WHAT IS REQUIRED:
Reproduce, please, only the lines from the first line below to the line containing "tag(mesh_obj('soil_fibres', V.reshape(-1, 3), (f[None]", inclusive.

#####

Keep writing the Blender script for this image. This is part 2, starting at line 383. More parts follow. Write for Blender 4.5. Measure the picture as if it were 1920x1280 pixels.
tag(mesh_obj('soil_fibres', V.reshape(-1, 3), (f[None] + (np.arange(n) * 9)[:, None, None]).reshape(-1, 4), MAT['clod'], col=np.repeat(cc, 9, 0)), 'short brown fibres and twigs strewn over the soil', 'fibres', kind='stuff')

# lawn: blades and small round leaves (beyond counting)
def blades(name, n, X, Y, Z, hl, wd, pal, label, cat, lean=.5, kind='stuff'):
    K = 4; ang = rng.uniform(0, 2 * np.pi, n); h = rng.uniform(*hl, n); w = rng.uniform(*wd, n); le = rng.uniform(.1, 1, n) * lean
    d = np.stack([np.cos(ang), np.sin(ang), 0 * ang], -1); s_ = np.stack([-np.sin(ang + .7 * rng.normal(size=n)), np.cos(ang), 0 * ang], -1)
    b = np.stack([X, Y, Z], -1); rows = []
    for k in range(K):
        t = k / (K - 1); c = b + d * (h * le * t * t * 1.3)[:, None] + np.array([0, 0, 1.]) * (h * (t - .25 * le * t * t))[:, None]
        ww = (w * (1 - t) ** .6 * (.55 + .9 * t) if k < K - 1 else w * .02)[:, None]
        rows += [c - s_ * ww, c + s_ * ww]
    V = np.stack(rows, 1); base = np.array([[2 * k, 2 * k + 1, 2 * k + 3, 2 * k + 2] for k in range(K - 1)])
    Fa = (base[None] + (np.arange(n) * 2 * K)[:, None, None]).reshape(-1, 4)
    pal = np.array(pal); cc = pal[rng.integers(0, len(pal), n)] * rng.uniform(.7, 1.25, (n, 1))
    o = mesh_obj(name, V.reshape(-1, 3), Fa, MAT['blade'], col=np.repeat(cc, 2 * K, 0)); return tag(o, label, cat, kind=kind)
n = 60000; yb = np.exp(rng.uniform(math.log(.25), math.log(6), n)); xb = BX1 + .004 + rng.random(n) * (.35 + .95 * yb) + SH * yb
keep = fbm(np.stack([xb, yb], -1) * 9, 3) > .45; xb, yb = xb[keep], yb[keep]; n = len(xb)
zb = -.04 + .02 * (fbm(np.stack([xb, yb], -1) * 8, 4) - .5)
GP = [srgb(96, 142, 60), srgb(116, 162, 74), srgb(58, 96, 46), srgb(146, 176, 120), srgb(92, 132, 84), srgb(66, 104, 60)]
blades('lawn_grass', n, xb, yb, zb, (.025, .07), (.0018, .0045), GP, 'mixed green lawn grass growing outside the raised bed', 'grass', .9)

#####

ANSWER TO THE PROBLEM:
Keep writing the Blender script for this image. This is part 2, starting at line 383. More parts follow. Write for Blender 4.5. Measure the picture as if it were 1920x1280 pixels.
tag(mesh_obj('soil_fibres', V.reshape(-1, 3), (f[None] + (np.arange(n) * 9)[:, None, None]).reshape(-1, 4), MAT['clod'], col=np.repeat(cc, 9, 0)), 'short brown fibres and twigs strewn over the soil', 'fibres', kind='stuff')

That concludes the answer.